By putting you on the ACL, you and your program
could get access to the unclassified file without
my needing to resort to involving an "authorized
declassifier".  That access control is
"discretionary" in that sense.

I think the confusion on this point often results
from the fact that of course all access controls
are "mandatory".  If they weren't they wouldn't
be 'controls'.  The special nature of the distinction
between "mandatory" and "discretionary" access controls
in the defense setting is that they block somebody
(some program) who has access from granting that
access to somebody else (some other program),
even though the first might be able to share
other access via end user controls.

Having experienced this situation (e.g.
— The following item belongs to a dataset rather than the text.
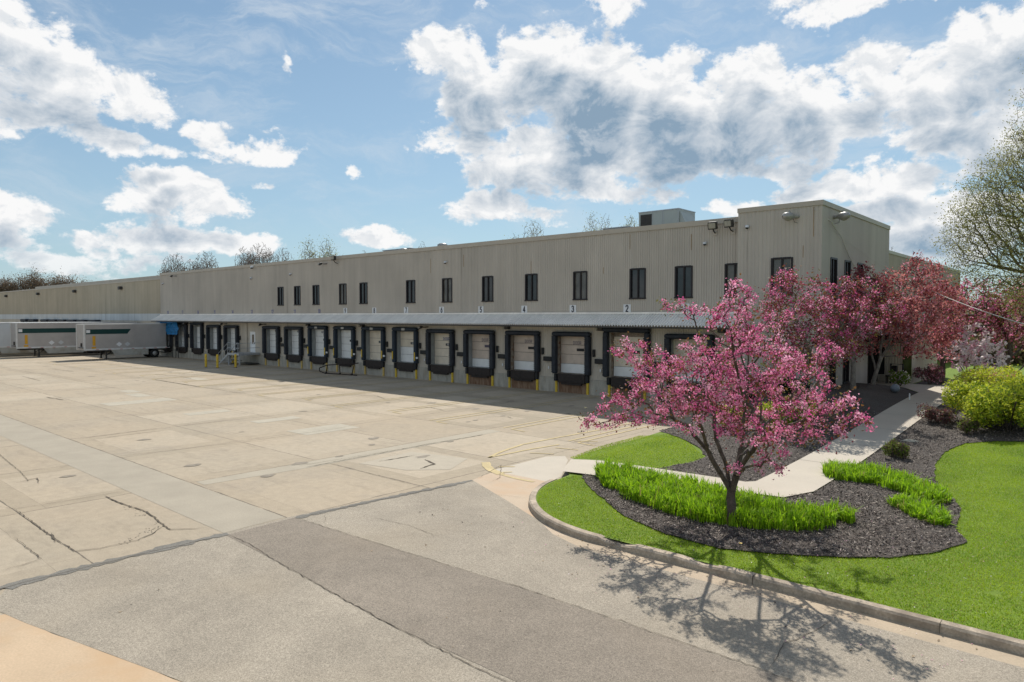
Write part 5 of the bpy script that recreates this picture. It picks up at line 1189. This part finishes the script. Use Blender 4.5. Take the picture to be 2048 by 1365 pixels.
bt = [(350, 514, 180, 34, .0, 'bare tree showing over the far end of the dock wall, nearest the arm lamp'), (412, 511, 185, 34, 0, 'bare rounded tree over the dock wall between two other bare trees'), (382, 520, 190, 20, 0, 'small bare tree filling the gap over the far dock wall'),
      (490, 500, 160, 30, 0, 'bare tree at the left of the dark clump over the middle of the roof'), (520, 492, 158, 36, 0, 'darkest bare tree of the clump over the middle of the roof'), (568, 500, 165, 26, 0, 'pale twiggy tree at the right of the clump over the middle of the roof'),
      (618, 484, 150, 22, .25, 'slender budding tree left of the square floodlight above the coping'), (655, 483, 152, 24, .25, 'budding tree directly above the square floodlight on the coping'), (728, 505, 170, 18, 0, 'tiny bare treetop just over the coping in mid roof'),
      (843, 482, 150, 16, 0, 'small bare treetop beside the squat roof vent'), (1068, 445, 130, 34, .1, 'bare tree left of the small roof unit'), (1030, 465, 135, 20, .1, 'low bare treetop farther left of the small roof unit'),
      (1185, 432, 125, 28, .35, 'budding green tree just left of the low roof unit'), (1213, 430, 122, 18, .2, 'thin upright treetop directly over the low roof unit'), (1262, 436, 125, 26, .6, 'leafier pale green tree touching the large roof unit'),
      (1788, 492, 110, 16, 0, 'bare twigs showing behind the back edge of the office end'), (1872, 520, 120, 26, .1, 'bare tree over the roof of the rear wall')]
for i, (px, yt, dd, w_, lf, lab) in enumerate(bt):
    far_tree(px, yt - w_ * .28, dd, w_ * 1.15, lab, 100 + i, lf, dens=7.0)
names = ['first', 'second', 'third', 'fourth', 'fifth', 'sixth', 'seventh', 'eighth', 'ninth', 'tenth']
for i, (px, yt, w_) in enumerate([(-15, 560, 26), (12, 553, 24), (38, 551, 22), (68, 540, 24), (92, 556, 22), (116, 549, 20), (140, 551, 20), (165, 560, 16), (182, 566, 14)]):
    far_tree(px, yt, 240, w_, '%s bare tree from the picture edge in the brown line over the left wing' % names[i], 140 + i, .35, 'brown tree line over the left wing', [M['brush']], 8)
# right-hand background
rb = [(1915, 560, 75, 36, .5, 'olive green tree just beyond the copper maple', [M['budgreen'], M['woodland']]), (1965, 580, 70, 34, .9, 'yellow green tree behind the magnolia', [M['woodland'], M['budgreen']]), (2010, 570, 72, 36, .9, 'full olive tree behind the slim mauve crabapple', [M['woodland'], M['olive']]), (2055, 560, 68, 40, .9, 'olive tree on the right picture edge in the far thicket', [M['woodland'], M['budgreen']]),
      (1985, 640, 66, 30, 1, 'low golden brown thicket tree behind the magnolia', [M['woodland'], M['brush']]), (2040, 640, 64, 34, 1, 'low golden brown thicket tree at the picture edge', [M['woodland'], M['brush']]), (2090, 610, 66, 40, 1, 'broad thicket tree beyond the picture edge', [M['woodland'], M['olive']]), (1940, 620, 95, 36, 1, 'dull green tree at the end of the rear wall', [M['olive'], M['brush']])]
for i, (px, yt, dd, w_, lf, lab, mt) in enumerate(rb):
    far_tree(px, yt, dd, w_, lab, 170 + i, lf, 'spring trees beyond the far lawn', mt, 8.0)
# brown undergrowth along the far lawn
r = np.random.default_rng(5); C = []
for i in range(260):
    a = r.uniform(0, 1); base = at(1925 + 260 * a, 725, 60 + r.uniform(-3, 8)); rr = r.uniform(.9, 1.9); n = 110
    C.append(np.array((base[0], base[1], .8)) + r.normal(0, 1, (n, 3)) * (rr * .6, rr * .6, rr * .7) + (0, 0, rr))
C = np.concatenate(C); V, Fa = quads_at(C, r.uniform(.12, .3, len(C)), r, 1.8)
tag(np_mesh('undergrowth', V, Fa, r.integers(0, 3, len(Fa)), [M['brush'], M['woodland'], M['brush']]), kind='stuff')

# --- shrubs
def shrub(label, cx_, cy_, rx, ry, h, mats, pr, n, leaf, seed, name='shrub', lobes=10, squash=.6, group=None, stems=7):
    r = np.random.default_rng(seed); zg = float(T(cx_, cy_))
    t = thing(name, label, 'shrub', (cx_, cy_, zg), 0, group)
    C = []
    for k in range(lobes):
        a = r.uniform(0, 6.28); u = math.sqrt(r.uniform(0, .75)); lc = np.array((math.cos(a) * rx * u, math.sin(a) * ry * u, h * r.uniform(.42, .66)))
        lr = np.array((rx, ry, h)) * np.array((.38, .38, .36)) * r.uniform(.6, 1.2)
        m = n // lobes; d = r.normal(size=(m, 3)); d /= np.linalg.norm(d, axis=1)[:, None]; C.append(lc + d * lr * (r.uniform(.2, 1, (m, 1)) ** .4) * np.where(r.random((m, 1)) < .07, 1.22, 1.0))
    C = np.concatenate(C); C += r.normal(0, leaf * .6, C.shape); C = C[C[:, 2] > .05]
    V, Fa = quads_at(C, leaf * r.uniform(.6, 1.35, len(C)), r, 1.6)
    np_mesh('foliage', V, Fa, r.choice(len(mats), len(Fa), p=pr), mats, t)
    b = MB()
    for k in range(stems):
        a = r.uniform(0, 6.28); e = (math.cos(a) * rx * .6, math.sin(a) * ry * .6, h * .7); b.tube([(e[0] * .1, e[1] * .1, 0), (e[0] * .45, e[1] * .45, h * .35), e], .02, 5)
    b.build('stems', M['bark'], t); return t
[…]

I'm
experiencing it to this day as I'm still trying
to get the NLTSS sources declassified), it seems
pretty clear to me.  Does it seem there's something
I'm missing MarkM or others?

Incidentally, from my perspective the definition
in Wikipedia for MAC:

http://en.wikipedia.org/wiki/Mandatory_access_control

"...the term 'mandatory' used with access controls has
historically implied a very high degree of robustness
that assures that the control mechanisms resist subversion"

and

"MAC also implies that access rules or decisions cannot
be casually or informally determined."

seems to be nonsense.  I can easily how anyone might
not understand that definition, so I might well be
missing something.  Think I ought to take a stab at
"correcting" the Wikipedia entry?

How about the other MLS folks on the list.  What does
the MAC vs. discretionary distinction mean for them?